Nella partita dei furbi c’è sempre un retro-pensiero che porta a dubitare dei comportamenti, perfino i più specchiati. Noi «Italians» siamo fatti così. Dev’esserci per forza dietro, o sotto le apparenze, qualche meschina finalità. Nel caso di Sergio Mattarella, la voglia inconfessabile di farsi pregare in ginocchio come già accadde con il suo predecessore Giorgio Napolitano, il quale aveva le valigie pronte ma poi si lasciò convincere al «bis». Il ragionamento che spopola nella base parlamentare, del centrosinistra ma con un seguito crescente a destra, fa leva proprio sulla doppiezza irriducibile dell’animo umano cui il presidente della Repubblica non farebbe eccezione - e come potrebbe? - per cui «adesso dice così ma poi vedrete che cambierà idea, magari dopo un appello congiunto di tutti i leader, per scongiurare all’Italia guai peggiori».
Questo è il passaparola che accomuna i «peones» di ogni genere e specie, mentre affilano i coltelli per pugnalare Draghi nel voto segreto, casomai SuperMario provasse a traslocare da Palazzo Chigi al Quirinale. Nessuno di questi grandi elettori si preoccupa dei contraccolpi, anche internazionali, che il loro gesto comporterebbe perché contano appunto su Mattarella, sul suo largo paracadute istituzionale, sul suo comprovato senso di responsabilità cui alla fine non potrebbe sottrarsi. Sperano in buona sostanza nella sua indiretta complicità. Sennonché Mattarella non ha alcuna intenzione di prestarsi alle manovre anti-Draghi. Contro di lui, bisogna aggiungere, come contro qualunque altro possibile concorrente nella corsa al Quirinale.
Se qualcuno provasse a orchestrare un festival di «franchi tiratori» nella convinzione che, una volta impallinato il premier, l’attuale presidente accetterebbe di rimanere felicemente al suo posto, quel qualcuno rischia di sbattere contro un muro facendosi male e facendone soprattutto al Paese. Agli eventuali congiurati Mattarella manda a dire: «Non contate su di me». Proprio ieri, al moltiplicarsi delle voci sui nuovi passi che si vorrebbero compiere per convincerlo a un “bis”, Mattarella ha ripetuto per la quattordicesima volta consecutiva che non se ne parla nemmeno. La tecnica è quella ormai nota: ricordare che tra poco ci sarà un «nuovo» presidente. «Vi rivolgo gli auguri più intensi per l’attività che svolgerete con lui», s’è congedato dal plenum del Csm riunito a Palazzo dei Marescialli.
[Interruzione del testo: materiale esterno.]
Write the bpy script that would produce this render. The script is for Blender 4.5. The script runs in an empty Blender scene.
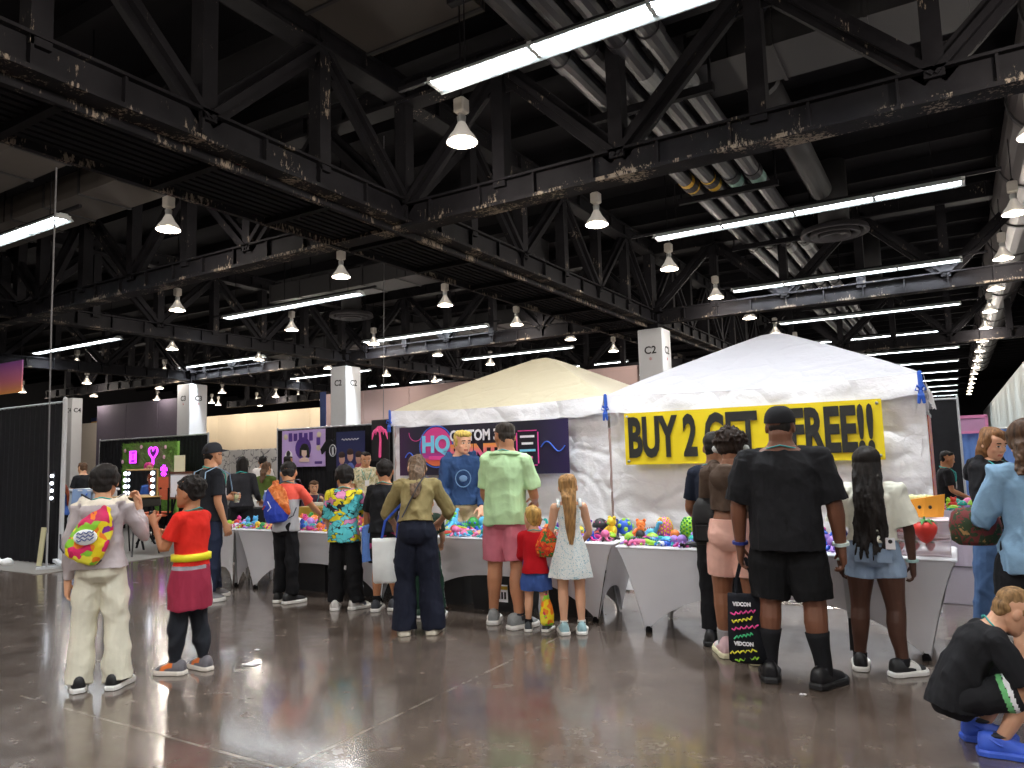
import bpy, bmesh, math, random
import numpy as np
from mathutils import Vector, Matrix, noise
PI = math.pi
SC = bpy.context.scene
COL = SC.collection
RNG = random.Random(7)

# ------------------------------------------------------------------ camera, world, exposure
cam_data = bpy.data.cameras.new('camera')
cam = bpy.data.objects.new('camera', cam_data)
COL.objects.link(cam)
SC.camera = cam
cam_data.sensor_fit = 'HORIZONTAL'
cam_data.sensor_width = 36.0
cam_data.lens = 733.0 / 1024 * 36.0
cam_data.clip_end = 400
_p, _y, _r = math.radians(5.717), math.radians(30.98), math.radians(-1.62)
_F = Vector((-math.sin(_y) * math.cos(_p), math.cos(_y) * math.cos(_p), math.sin(_p)))
_R0 = Vector((math.cos(_y), math.sin(_y), 0))
_U0 = Vector((math.sin(_y) * math.sin(_p), -math.cos(_y) * math.sin(_p), math.cos(_p)))
_R = math.cos(_r) * _R0 + math.sin(_r) * _U0
_U = math.cos(_r) * _U0 - math.sin(_r) * _R0
_m = Matrix((_R, _U, -_F)).transposed().to_4x4()
_m.translation = Vector((0, 0, 1.55))
cam.matrix_world = _m
w = bpy.data.worlds.new('hall_air')
SC.world = w
w.use_nodes = True
w.node_tree.nodes['Background'].inputs[0].default_value = (0.75, 0.8, 1.0, 1)
w.node_tree.nodes['Background'].inputs[1].default_value = 0.05
SC.view_settings.view_transform = 'Standard'
SC.view_settings.look = 'None'
SC.view_settings.gamma = 1.0
SC.view_settings.use_curve_mapping = False
SC.view_settings.exposure = 0.7
STRIP_W = 225.0      # watts of one fluorescent strip
HID_W = 62.0         # watts of one high-bay lamp

# ------------------------------------------------------------------ materials
def lin(c):
    if isinstance(c, str):
        c = c.lstrip('#')
        c = tuple(int(c[i:i + 2], 16) / 255 for i in (0, 2, 4))
    return tuple(((x / 12.92) if x <= .04045 else ((x + .055) / 1.055) ** 2.4) for x in c[:3])

def new_mat(name):
    m = bpy.data.materials.new(name)
    m.use_nodes = True
    nt = m.node_tree
    return m, nt, nt.nodes['Principled BSDF']

def nd(nt, t, **kw):
    n = nt.nodes.new(t)
    for k, v in kw.items():
        setattr(n, k, v)
    return n

def tex_noise(nt, co, scale, detail=3.0, rough=.55, vec=None):
    n = nd(nt, 'ShaderNodeTexNoise')
    n.inputs['Scale'].default_value = scale
    n.inputs['Detail'].default_value = detail
    n.inputs['Roughness'].default_value = rough
    nt.links.new(co, n.inputs['Vector'])
    return n

def coords(nt, scale=None, kind='Object'):
    tc = nd(nt, 'ShaderNodeTexCoord')
    if scale is None:
        return tc.outputs[kind]
    mp = nd(nt, 'ShaderNodeMapping')
    mp.inputs['Scale'].default_value = scale
    nt.links.new(tc.outputs[kind], mp.inputs['Vector'])
    return mp.outputs['Vector']

def ramp(nt, fac, stops, interp='LINEAR'):
    r = nd(nt, 'ShaderNodeValToRGB')
    r.color_ramp.interpolation = interp
    els = r.color_ramp.elements
    els[0].position, els[0].color = stops[0][0], (*lin(stops[0][1]), 1)
    els[1].position, els[1].color = stops[-1][0], (*lin(stops[-1][1]), 1)
    for p, c in stops[1:-1]:
        e = els.new(p)
        e.color = (*lin(c), 1)
    nt.links.new(fac, r.inputs['Fac'])
    return r.outputs['Color']

def mixc(nt, fac, a, b):
    mx = nd(nt, 'ShaderNodeMix', data_type='RGBA')
    for s, v in ((mx.inputs['Factor'], fac), (mx.inputs['A'], a), (mx.inputs['B'], b)):
        if isinstance(v, (int, float)):
            s.default_value = v
        elif isinstance(v, (str, tuple)):
            s.default_value = (*lin(v), 1)
        else:
            nt.links.new(v, s)
    return mx.outputs['Result']

def bump(nt, b, height, strength=.3, dist=.01):
    bp = nd(nt, 'ShaderNodeBump')
    bp.inputs['Strength'].default_value = strength
    bp.inputs['Distance'].default_value = dist
    nt.links.new(height, bp.inputs['Height'])
    nt.links.new(bp.outputs['Normal'], b.inputs['Normal'])

_MC = {}
def M(name, col, rough=.6, metal=0.0, var=.12, vs=6.0, bmp=0.0, bs=60.0, emit=0.0, coat=0.0, spec=None, trans=0.0, alpha=1.0, ecol=None):
    if name in _MC:
        return _MC[name]
    m, nt, b = new_mat(name)
    c = lin(col)
    co = coords(nt)
    if var:
        n = tex_noise(nt, co, vs)
        lo = tuple(max(0, x * (1 - var)) for x in c)
        hi = tuple(min(1, x * (1 + var)) for x in c)
        mx = nd(nt, 'ShaderNodeMix', data_type='RGBA')
        nt.links.new(n.outputs['Fac'], mx.inputs['Factor'])
        mx.inputs['A'].default_value = (*lo, 1)
        mx.inputs['B'].default_value = (*hi, 1)
        nt.links.new(mx.outputs['Result'], b.inputs['Base Color'])
    else:
        b.inputs['Base Color'].default_value = (*c, 1)
    b.inputs['Roughness'].default_value = rough
    b.inputs['Metallic'].default_value = metal
    if spec is not None:
        b.inputs['Specular IOR Level'].default_value = spec
    if coat:
        b.inputs['Coat Weight'].default_value = coat
    if trans:
        b.inputs['Transmission Weight'].default_value = trans
    if alpha < 1:
        b.inputs['Alpha'].default_value = alpha
    if bmp:
        n2 = tex_noise(nt, co, bs, 4)
        bump(nt, b, n2.outputs['Fac'], bmp, .01)
    if emit:
        b.inputs['Emission Color'].default_value = (*(lin(ecol) if ecol else c), 1)
        b.inputs['Emission Strength'].default_value = emit
    _MC[name] = m
    return m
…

Non c’è il minimo indizio che lasci immaginare un ripensamento. Oltre alle ragioni note, di natura costituzionale, pare si sia aggiunta negli ultimi giorni una considerazione che dovrebbe far riflettere tutti gli apprendisti stregoni: Mattarella non intende fare da parafulmine di un sistema allo sbando. La sua generosità, che è fuori discussione, incontra un limite nell’amor proprio e nel rifiuto di farsi crocifiggere poi per redimere i peccati della nostra politica. La privacy del presidente va rispettata, ma dal pochissimo che ne filtra le sensazioni sono univoche: una fase di grande impegno si è appena conclusa nel migliore dei modi, proseguire oltre comporterebbe un sacrificio pesante per Mattarella e per le persone a lui più care. Anche questa considerazione pesa nel rifiuto del presidente. Ignazio La Russa ieri mattina confidava: «Ha già cominciato a fare il trasloco, così mi risulta, e fa bene perché testimonia un certo modo di intendere il suo ruolo».
Ma il segnale più inconfutabile sulle sue vere intenzioni l’hanno dato i leader dei vari partiti. Nessuno di loro, a quanto risulta da fonti bene al corrente, è ancora salito sul Colle per chiedere a Mattarella: «Ripensaci, accetta una proroga del mandato finché te la sentirai, magari un paio d’anni e non di più». Non gliel’hanno proposto, nonostante il pressing dei rispettivi parlamentari, perché dai canali riservati sanno già quale sarebbe la risposta: un «no» su tutta la linea. Idem se, con un blitz, si presentassero insieme: il «no» resterebbe comunque «no». E perfino se i parlamentari cominciassero a votarlo di testa loro, senza curarsi dei capi-partito, l’uomo troverebbe il modo (e la forza) di impedire che lo eleggano a sua insaputa.